An early film starring the young John Cusack, the latest episodes in an excellent historical drama from Britain and two fresh takes on World War II are among the more intriguing recent DVD releases.
-"Better Off Dead" (CBS/Paramount Home Entertainment, $21.99 Blu-ray, rated PG): Unless you're gripped with an enduring nostalgia for the kind of hi jinx portrayed in '80s teen comedies, writer/director Savage Steve Holland's 1985 film (making its Blu-ray debut) starring the young John Cusack as a love-sick high school student may leave you colder than the ski slopes on which Cusack's character competes. The cliches run rampant and the plot, when it's not borrowing from Hal Ashby's "Harold and Maude," is predictable to anyone who's gotten within spitting distance of the genre. Example: The bad guy here, who steals Cusack's girlfriend, is blond, good-looking, egotistical, athletic and mean, his name is Roy Stalin (was Sam Hitler taken?) and he deserves the comeuppance we know he'll get in the end.

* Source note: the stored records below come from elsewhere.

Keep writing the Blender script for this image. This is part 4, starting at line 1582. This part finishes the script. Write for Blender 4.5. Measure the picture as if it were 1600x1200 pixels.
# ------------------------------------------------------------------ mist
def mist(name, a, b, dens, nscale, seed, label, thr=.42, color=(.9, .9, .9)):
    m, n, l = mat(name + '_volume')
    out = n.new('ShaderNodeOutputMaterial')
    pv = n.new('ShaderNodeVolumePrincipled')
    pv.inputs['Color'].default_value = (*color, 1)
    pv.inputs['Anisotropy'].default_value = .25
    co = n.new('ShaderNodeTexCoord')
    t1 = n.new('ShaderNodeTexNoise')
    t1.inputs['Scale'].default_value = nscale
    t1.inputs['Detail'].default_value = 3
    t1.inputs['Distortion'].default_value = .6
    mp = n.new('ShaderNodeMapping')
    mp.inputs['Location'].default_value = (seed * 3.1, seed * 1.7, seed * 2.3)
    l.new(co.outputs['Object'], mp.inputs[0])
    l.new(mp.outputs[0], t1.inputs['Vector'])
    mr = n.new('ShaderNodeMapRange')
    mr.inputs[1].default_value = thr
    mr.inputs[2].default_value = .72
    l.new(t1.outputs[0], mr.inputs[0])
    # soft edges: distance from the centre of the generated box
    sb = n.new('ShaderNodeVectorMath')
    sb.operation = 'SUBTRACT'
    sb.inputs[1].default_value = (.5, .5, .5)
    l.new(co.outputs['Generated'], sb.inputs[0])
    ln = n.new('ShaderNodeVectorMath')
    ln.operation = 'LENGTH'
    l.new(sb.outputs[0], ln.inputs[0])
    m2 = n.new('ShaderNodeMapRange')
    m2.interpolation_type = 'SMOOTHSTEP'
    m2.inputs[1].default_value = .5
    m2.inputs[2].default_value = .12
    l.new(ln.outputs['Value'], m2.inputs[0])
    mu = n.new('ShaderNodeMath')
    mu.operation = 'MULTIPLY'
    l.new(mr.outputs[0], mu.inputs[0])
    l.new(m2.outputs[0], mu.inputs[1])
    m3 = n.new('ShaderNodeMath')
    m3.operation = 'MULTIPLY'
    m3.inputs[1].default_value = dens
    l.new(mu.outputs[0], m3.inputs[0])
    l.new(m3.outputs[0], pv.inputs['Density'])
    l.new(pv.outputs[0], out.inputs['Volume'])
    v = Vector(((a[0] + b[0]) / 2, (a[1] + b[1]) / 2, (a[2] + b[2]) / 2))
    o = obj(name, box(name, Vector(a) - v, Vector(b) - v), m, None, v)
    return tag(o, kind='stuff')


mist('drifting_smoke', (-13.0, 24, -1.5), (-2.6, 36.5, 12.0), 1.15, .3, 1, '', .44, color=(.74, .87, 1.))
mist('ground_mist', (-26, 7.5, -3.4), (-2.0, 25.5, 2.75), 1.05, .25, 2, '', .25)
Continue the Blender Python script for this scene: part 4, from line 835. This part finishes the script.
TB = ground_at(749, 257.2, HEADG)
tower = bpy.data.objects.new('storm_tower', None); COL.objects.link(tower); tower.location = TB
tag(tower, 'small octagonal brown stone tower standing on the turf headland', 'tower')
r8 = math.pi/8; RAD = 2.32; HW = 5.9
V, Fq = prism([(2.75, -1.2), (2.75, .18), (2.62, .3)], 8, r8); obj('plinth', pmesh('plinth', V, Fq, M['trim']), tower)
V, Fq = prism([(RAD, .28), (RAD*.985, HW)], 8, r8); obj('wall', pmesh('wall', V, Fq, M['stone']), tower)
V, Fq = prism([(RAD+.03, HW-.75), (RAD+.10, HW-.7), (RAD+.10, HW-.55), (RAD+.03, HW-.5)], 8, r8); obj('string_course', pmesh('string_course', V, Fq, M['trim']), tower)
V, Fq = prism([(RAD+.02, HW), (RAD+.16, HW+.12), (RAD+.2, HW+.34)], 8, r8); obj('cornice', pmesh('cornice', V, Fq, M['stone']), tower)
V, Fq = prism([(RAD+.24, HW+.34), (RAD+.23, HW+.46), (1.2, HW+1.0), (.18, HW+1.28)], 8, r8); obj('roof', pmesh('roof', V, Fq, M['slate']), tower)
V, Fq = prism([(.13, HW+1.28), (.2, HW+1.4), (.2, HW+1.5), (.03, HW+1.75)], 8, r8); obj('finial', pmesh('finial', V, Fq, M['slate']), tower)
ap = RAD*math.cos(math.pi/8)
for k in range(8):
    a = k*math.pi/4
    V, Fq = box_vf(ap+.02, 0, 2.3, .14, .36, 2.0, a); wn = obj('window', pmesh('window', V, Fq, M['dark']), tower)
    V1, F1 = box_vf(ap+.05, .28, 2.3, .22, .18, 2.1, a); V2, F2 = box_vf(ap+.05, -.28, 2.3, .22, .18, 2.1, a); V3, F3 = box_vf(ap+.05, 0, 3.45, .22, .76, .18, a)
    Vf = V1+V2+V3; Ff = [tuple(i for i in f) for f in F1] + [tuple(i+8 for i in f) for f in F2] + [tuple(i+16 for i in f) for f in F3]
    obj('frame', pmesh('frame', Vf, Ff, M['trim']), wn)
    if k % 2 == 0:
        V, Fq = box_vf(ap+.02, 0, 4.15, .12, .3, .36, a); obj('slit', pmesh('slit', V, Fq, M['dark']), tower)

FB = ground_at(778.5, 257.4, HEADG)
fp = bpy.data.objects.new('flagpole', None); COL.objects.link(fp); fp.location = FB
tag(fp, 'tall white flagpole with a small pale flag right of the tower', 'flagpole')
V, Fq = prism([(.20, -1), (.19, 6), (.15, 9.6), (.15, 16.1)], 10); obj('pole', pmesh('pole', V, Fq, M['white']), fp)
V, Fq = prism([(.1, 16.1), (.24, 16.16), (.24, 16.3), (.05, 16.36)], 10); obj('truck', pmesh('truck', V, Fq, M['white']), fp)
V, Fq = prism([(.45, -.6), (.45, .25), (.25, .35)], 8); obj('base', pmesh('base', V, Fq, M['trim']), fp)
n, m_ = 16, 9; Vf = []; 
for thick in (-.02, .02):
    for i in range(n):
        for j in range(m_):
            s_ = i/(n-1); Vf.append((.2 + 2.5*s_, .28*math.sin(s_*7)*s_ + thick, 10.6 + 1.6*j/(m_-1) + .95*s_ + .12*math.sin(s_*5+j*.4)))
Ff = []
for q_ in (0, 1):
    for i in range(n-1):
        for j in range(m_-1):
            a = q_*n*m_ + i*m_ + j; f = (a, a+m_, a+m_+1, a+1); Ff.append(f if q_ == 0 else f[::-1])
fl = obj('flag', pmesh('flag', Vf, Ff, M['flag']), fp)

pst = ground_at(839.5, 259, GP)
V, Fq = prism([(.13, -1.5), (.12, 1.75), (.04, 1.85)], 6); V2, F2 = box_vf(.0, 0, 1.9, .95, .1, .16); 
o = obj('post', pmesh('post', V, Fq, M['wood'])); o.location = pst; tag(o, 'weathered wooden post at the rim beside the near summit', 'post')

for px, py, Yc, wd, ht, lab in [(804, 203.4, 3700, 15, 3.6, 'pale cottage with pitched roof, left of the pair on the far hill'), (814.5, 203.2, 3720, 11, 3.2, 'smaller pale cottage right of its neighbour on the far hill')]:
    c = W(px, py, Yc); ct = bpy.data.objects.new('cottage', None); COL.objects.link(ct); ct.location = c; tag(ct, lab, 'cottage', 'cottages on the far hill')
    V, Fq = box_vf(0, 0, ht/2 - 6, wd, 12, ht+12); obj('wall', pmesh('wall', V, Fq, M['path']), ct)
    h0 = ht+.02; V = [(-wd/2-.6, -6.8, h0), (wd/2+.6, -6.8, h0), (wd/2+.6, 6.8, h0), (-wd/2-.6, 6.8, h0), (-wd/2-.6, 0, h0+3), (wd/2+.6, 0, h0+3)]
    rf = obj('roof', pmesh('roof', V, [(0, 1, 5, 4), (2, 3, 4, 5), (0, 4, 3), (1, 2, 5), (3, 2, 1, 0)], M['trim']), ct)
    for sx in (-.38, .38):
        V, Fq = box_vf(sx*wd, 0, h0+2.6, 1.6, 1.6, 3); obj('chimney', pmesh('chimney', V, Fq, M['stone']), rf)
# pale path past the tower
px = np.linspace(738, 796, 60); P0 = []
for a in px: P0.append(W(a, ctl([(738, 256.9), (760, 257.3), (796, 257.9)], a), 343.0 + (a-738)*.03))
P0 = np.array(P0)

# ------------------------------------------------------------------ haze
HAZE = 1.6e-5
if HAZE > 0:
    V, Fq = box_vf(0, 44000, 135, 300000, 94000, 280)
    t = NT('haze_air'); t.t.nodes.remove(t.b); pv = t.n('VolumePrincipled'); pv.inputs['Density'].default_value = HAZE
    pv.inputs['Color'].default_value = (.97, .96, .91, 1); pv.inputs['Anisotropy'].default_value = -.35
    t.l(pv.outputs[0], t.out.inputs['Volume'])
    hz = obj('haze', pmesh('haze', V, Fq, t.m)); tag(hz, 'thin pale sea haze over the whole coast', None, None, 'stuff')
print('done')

Still, Cusack, early in his career (he had just made "The Sure Thing"), is charmingly offbeat as the hapless Lane Meyer, who resorts to a variety of failed suicide schemes after getting dumped by Beth (Amanda Wyss). And amid the suburban stereotypes of the ineffectual dad (David Ogden Stiers), the mom (Kim Darby) whose cooking is run-away-from-the-table disgusting, the tech whiz of a younger brother (Scooter Stevens) and the goofy sidekick (Curtis Armstrong), there's a bunch of very funny, quirky scenes. My favorite features Vincent Schiavelli as a nerdy math teacher whose class is filled with adoring students who pay rapt attention to his complex geometry and algebra lesson, are passionate about their homework assignments and groan when the bell rings to end their class. Scenes like this and running gags like the paper boy obsessively trying to collect his bill ("I want my two dollars!") have helped make "Better Off Dead" a cult classic.